Dès les premières secondes, on sait qu'Anna Karenina ne sera pas un film comme les autres. De toute manière, Joe Wright n'est pas reconnu comme étant le plus traditionnel des cinéastes. En choisissant Tolstoï comme assise, il se doit par contre d'être à la hauteur des écrits du romancier russe et d'éblouir le spectateur qui ne s'attend à rien de moins qu'à être épaté par du Tolstoï adapté par le réalisateur d'Atonement et d'Hanna. Wright réussit-il à émerveiller comme ses images semblent vouloir le faire? Pas tout à fait, mais il livre tout de même un produit unique et coloré qui se dégage suffisamment de la masse pour persister dans les mémoires cinéphiliques.
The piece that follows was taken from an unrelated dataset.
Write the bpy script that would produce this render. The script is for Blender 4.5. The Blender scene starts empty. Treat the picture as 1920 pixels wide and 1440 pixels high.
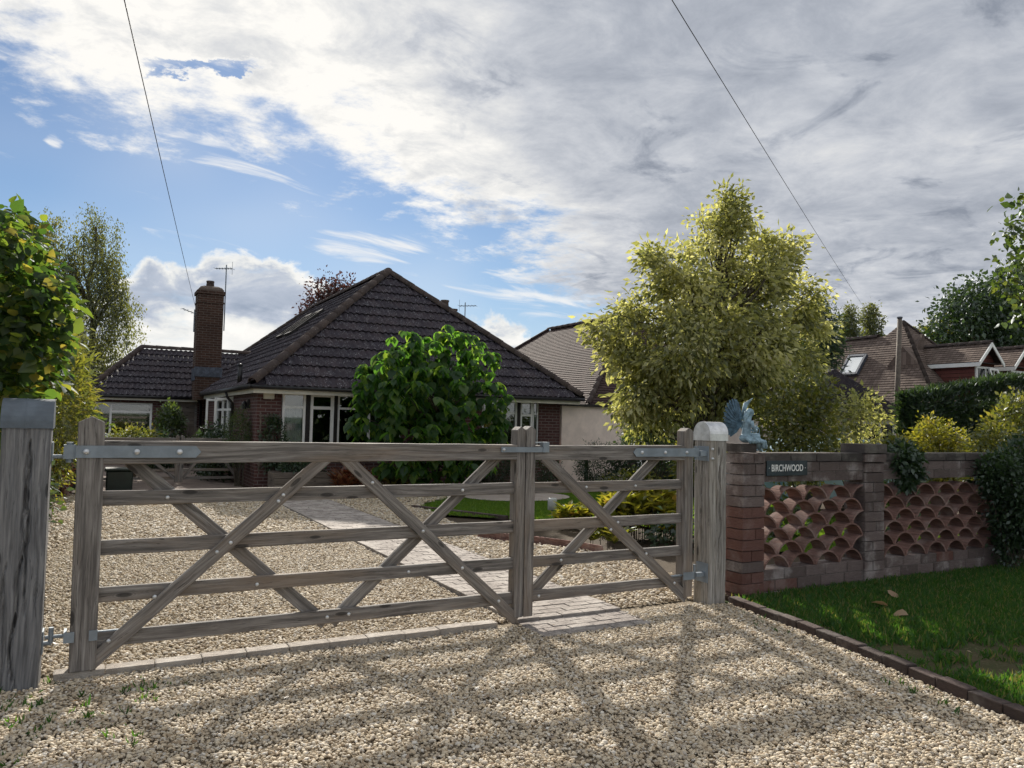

Wright marque d'emblée le film de son empreinte et donne ainsi le ton global de l'oeuvre. Le long métrage prend d'abord des allures de comédie musicale; les décors sont changés à même l'image par des figurants, la plupart des scènes se déroulent dans un théâtre (les coulisses peuvent représenter la rue et le grenier, la maison d'un frère) et on y appose une musicalité qui compense pour les chants, généralement partie intégrante de ce type de production. Même les mouvements des personnages sont calculés pour faire partie de cette musicalité.
L'imagination fertile du réalisateur permet également certaines transitions remarquables, comme un train électrique pour enfants qui mute vers une véritable locomotive ou des déchirures de papiers que l'on lance dans les airs et qui se transforment en neige. Des idées simples, mais si bien adaptées, qu'elles en deviennent magiques. Anna Karenina tend, en revanche, à s'étirer à certains endroits (notamment lorsqu'il est question de l'histoire de l'ami d'enfance du frère d'Anna) et freine le rythme de ce récit, si bien servi par la mise en scène.
La réalisation prend beaucoup de place dans Anna Karenina vu sa singularité et son audace, mais elle n'éclipse jamais (ou presque) le travail impeccable des comédiens, qui campent tous des êtres torturés et tortueux. Keira Knightley embrase l'écran de sa performance infaillible. Elle habite ce personnage de femme jugée sévèrement pour ses actes avec tellement de passion et de sensibilité qu'il est impossible de rester de glace face à tant d'étoffe. Jude Law, imperturbable et honnête, se distingue également par la profondeur de son jeu. Domhnall Gleeson - ancien acteur d'Harry Potter - et Alicia Vikander - deux amoureux improbables - tirent, eux aussi, bien leur épingle du jeu.
Bien que le film se penche sur certains débats humanistes, développe des questions de société - notamment sur l'adultère (qui semble être accepté pour l'homme mais complètement interdit à la femme) et l'amour (les différentes formes d'amour et les blessures que peuvent entraîner ces dernières), mais n'est jamais vraiment moralisateur. On laisse le spectateur réfléchir aux questions sans lui forcer une réponse ou même l'insister à en trouver une. Le sermon ne vient donc jamais outrepasser l'histoire et ses personnages, comme c'est trop souvent le cas dans les drames sur l'infidélité ou la trahison au sens large.
Joe Wright réussit encore une fois à charmer son public par une adaptation étonnante qui prouve, d'une certaine façon, la force du cinéma et ses immenses possibilités.